The line containing "NR = np.random.RandomState(11)" marks the end: quote every line from the start of the records below through it, word for word.
________
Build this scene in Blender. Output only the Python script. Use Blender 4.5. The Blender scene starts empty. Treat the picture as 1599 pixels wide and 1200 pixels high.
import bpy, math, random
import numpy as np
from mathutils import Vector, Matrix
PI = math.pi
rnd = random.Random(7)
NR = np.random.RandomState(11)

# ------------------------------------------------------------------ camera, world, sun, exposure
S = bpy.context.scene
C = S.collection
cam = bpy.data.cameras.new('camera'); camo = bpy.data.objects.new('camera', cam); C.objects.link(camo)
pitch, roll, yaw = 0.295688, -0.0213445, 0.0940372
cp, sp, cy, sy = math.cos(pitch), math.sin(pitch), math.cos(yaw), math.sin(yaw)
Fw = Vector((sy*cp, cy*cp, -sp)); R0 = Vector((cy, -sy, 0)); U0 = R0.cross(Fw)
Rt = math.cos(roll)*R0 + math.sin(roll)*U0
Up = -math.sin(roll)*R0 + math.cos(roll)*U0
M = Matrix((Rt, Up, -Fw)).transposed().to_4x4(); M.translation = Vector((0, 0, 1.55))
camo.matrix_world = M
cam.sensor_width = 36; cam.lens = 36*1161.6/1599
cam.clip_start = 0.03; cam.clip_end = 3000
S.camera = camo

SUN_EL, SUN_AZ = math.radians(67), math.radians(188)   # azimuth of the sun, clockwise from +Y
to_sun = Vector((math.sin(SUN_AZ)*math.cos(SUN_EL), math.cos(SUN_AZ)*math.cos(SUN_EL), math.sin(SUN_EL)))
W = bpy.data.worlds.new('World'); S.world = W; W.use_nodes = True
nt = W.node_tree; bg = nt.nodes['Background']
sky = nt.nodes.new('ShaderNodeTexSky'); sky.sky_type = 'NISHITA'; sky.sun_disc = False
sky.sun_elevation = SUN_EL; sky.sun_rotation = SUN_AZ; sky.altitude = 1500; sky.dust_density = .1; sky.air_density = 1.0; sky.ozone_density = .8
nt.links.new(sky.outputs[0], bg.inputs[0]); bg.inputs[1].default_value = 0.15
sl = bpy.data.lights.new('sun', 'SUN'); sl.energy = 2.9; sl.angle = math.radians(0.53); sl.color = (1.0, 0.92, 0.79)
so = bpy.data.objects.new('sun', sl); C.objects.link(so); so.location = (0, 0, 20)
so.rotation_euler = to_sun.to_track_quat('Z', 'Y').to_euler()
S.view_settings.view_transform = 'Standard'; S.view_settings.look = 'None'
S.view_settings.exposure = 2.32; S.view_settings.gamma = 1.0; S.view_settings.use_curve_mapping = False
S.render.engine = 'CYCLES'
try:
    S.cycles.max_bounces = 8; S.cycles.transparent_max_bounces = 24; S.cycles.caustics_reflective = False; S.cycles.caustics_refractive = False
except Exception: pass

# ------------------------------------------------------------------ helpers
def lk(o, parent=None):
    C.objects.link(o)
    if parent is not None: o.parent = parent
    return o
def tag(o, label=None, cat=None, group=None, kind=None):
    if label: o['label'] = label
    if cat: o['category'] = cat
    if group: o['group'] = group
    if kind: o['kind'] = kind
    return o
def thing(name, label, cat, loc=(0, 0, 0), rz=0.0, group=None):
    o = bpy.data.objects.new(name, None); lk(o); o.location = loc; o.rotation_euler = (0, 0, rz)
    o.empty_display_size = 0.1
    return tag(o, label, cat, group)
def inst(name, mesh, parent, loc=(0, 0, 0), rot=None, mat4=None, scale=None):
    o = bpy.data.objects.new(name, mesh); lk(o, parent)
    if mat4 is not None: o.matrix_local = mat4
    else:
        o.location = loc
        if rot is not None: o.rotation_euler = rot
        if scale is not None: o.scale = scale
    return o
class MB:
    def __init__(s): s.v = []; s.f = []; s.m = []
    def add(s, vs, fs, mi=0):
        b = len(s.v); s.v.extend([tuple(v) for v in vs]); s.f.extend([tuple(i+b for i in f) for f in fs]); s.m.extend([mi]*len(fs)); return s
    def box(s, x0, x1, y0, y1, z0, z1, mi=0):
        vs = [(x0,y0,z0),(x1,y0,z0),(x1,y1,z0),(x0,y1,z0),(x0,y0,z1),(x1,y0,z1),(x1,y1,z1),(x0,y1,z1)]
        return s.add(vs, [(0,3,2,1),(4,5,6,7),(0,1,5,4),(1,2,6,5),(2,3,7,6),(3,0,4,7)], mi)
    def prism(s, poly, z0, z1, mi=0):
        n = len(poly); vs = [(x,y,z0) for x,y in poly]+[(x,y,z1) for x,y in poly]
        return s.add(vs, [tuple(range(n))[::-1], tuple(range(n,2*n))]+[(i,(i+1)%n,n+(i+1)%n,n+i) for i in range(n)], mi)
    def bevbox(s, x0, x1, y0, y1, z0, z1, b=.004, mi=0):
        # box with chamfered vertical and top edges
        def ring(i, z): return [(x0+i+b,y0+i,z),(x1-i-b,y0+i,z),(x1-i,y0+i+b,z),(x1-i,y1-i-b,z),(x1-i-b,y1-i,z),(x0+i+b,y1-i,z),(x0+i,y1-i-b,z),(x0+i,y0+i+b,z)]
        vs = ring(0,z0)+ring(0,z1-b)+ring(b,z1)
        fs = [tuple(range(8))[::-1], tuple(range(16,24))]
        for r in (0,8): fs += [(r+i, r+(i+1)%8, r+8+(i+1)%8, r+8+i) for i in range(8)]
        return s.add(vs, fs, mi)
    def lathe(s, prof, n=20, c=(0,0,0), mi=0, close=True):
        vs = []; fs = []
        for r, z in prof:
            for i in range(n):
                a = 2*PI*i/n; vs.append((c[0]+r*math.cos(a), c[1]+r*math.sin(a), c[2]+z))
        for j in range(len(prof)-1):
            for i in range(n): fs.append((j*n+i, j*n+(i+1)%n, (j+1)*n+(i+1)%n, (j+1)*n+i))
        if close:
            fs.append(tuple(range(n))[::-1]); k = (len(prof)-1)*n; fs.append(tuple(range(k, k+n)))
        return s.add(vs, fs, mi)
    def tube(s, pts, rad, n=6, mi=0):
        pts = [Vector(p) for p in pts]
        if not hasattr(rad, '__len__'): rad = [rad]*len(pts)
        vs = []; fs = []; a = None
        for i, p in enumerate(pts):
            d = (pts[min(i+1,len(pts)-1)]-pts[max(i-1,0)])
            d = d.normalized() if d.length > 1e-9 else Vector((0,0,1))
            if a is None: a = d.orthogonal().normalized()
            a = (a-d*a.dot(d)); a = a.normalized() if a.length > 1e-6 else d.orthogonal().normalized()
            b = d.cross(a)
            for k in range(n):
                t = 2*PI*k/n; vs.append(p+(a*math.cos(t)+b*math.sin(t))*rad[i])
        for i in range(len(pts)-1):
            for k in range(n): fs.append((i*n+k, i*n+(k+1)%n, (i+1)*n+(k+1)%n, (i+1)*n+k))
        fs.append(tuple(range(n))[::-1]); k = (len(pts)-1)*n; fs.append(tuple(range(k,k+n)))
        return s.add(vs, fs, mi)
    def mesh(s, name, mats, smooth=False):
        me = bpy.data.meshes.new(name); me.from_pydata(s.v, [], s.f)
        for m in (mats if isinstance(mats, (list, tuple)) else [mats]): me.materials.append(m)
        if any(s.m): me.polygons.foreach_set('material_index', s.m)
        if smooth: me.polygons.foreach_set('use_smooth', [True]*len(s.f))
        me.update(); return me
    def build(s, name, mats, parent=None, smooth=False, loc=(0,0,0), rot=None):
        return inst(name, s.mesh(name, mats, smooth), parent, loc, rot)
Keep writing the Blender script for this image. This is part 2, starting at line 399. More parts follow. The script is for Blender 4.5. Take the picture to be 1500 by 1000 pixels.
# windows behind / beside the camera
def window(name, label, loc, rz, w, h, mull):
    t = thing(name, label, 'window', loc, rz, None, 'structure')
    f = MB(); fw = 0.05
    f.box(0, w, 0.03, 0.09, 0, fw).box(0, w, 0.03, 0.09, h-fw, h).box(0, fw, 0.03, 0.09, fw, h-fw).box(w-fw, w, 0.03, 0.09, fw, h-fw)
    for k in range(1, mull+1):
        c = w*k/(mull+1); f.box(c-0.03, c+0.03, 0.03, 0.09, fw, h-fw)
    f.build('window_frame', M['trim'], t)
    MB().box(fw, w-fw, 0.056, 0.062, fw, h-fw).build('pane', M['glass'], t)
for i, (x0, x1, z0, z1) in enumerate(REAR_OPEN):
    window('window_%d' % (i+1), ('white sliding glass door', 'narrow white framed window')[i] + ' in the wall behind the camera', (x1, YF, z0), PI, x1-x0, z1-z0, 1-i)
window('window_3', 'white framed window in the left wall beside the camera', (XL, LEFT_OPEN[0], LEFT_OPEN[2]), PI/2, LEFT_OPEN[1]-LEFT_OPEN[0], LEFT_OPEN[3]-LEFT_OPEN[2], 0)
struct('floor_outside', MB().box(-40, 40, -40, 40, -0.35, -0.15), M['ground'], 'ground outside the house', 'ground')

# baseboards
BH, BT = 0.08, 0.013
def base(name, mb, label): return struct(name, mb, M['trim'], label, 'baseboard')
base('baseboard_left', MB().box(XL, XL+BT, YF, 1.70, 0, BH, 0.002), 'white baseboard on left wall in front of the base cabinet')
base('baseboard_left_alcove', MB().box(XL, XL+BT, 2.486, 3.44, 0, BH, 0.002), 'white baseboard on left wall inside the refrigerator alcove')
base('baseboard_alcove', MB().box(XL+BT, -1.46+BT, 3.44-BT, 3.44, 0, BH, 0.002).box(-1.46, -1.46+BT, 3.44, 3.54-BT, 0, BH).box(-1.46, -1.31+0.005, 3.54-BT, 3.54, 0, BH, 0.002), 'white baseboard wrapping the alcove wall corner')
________
- [Result]
Build this scene in Blender. Output only the Python script. Use Blender 4.5. The Blender scene starts empty. Treat the picture as 1599 pixels wide and 1200 pixels high.
import bpy, math, random
import numpy as np
from mathutils import Vector, Matrix
PI = math.pi
rnd = random.Random(7)
NR = np.random.RandomState(11)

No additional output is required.